NIGHT 15
Night 15. Friday 2 December 2022
The morning after a terrible first night of December. 1.30am. Flapping tarpaulin. The promise of streaming eyes and potent headache. 3.00am. Violent bursts of air smacking the tarpaulin into faces. 4.45am. Giving up even trying to sleep. Feeling precarious, paranoid and feverish with insomnia. Time passes slowly. Hungover from lack of sleep and invaded by alarm clocks I stagger back inside. A parcel has been left outside the door. It is the first of our postcards from the edge (of the roof). We can begin to write and send out our messages. I probably haven’t ordered enough and now need to organise the production of the packs of six and posters but this is a start. And there is something else. A gift. A book sent from a supporter along with their good wishes and generous pledge. It is called ‘On Gallows Down: Place, Protest and Belonging’ by Nicola Chester. He sends a link to an article about this entitled ‘All this on our doorstep’ –the drama we both observe and create/document and make on our doorstep - a whole world, here. I haven’t read it yet but she describes the hilltop gallows of the title as a “beacon for home, but also a ‘sending off’ place. A hotspot for migrating birds. A gathering place for stories and a conduit for protest. From it, you can see every chapter of my book, and all the places I’ve ever lived. ” Perhaps the rooftop is something similar. I ‘ve always loved the idea of beacons - from the strings of signing light along coastlines to the morse code torch signals of the Famous Five books I devoured - messages reaching out into the world and aiding navigation. There is a quote from John Clare at the beginning of Chester’s book. ‘The place we occupy seems all the world.’ The rectangle of roofing felt is not a cage - we venture up and down and stretch the boundaries of our daily routines but at the moment it, and the footprint of this typical terrace, is our world. John Clare was incarcerated in High Beach Private Asylum just up the road in Epping Forest. Our walks here are layered with this knowledge vividly imparted in a novel by Adam Foulds called ‘The Quickening Maze.’ That this forest could be home to such enclosures and longing haunts me. It is a forest full of fungi and hallucinogenic spectres - spores of things just out of sight - deer, lost dogs and wild poets.

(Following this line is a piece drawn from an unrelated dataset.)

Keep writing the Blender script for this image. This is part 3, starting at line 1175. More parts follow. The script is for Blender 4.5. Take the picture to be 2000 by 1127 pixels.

Magnus knocks on the door. He’s asking if a visiting roofer can access their roof from our handy scaffold. Of course. When he walks in with ladder and propane tank and torch he says he’s seen us on TV. I try to stay busy whilst they’re up there unable to shake the issue I have with looking ‘lazy’ even when desperate to lie down. When they come back in he says he doesn’t have much on him but wants to support what we’re doing and awkwardly hands me a £10 note. I want to cry. The crowd funder has been moving slowly. The weather has turned. This act from someone who has spent much of a lifetime on rooftops – every pledge put to the project – is embraced.
Katie is here today packing orders. She lives on the street and joined us printing our greenback banknotes in May. I feel calm when she is around. It’s a relief to have a system in place for the ‘warehousing’ of this project sending out greenbacks and books and DVDs and when she’s here things are sorted. She’s full of problem-solving, organised creativity, has more than a penchant for board games, a growing massage business and big heart. The day is spent organising, editing, emailing - the end of the school week creeps up fast as does dusk and before long it is time to climb the ladders. I am no longer light footed. Tonight I have to haul myself up. The fact that there are no water droplets hanging from the rungs and the scaffold boards are dry seems a blessing. Until I get to the top and feel cold rain falling and attempt to secure the plastic tarp in growing winds. Tink is unsettled, appearing at bathroom and landing windows wondering why we’re still out here. We argue about taking down the tarpaulin – balancing dramatic, sleep interrupting billows with the chance of a soaking. 10% possibility of rain. 74% humidity. The wind is now a North Easterly. I use the damp sheet I ‘ve just removed as a kind of windbreak across the curved metal headboard. It works and the bed is no longer a wind tunnel. We check the crowdfunder. We aim to get out of the ‘60s’ by tomorrow. And on that note we say goodnight.Sleep well. I realise observations of nature have been lacking. Looking through a water strewn plastic sheet means these are more impressionist/vague - lights stretch, silhouettes merge, even birdsong is obscured by murmuring plastic.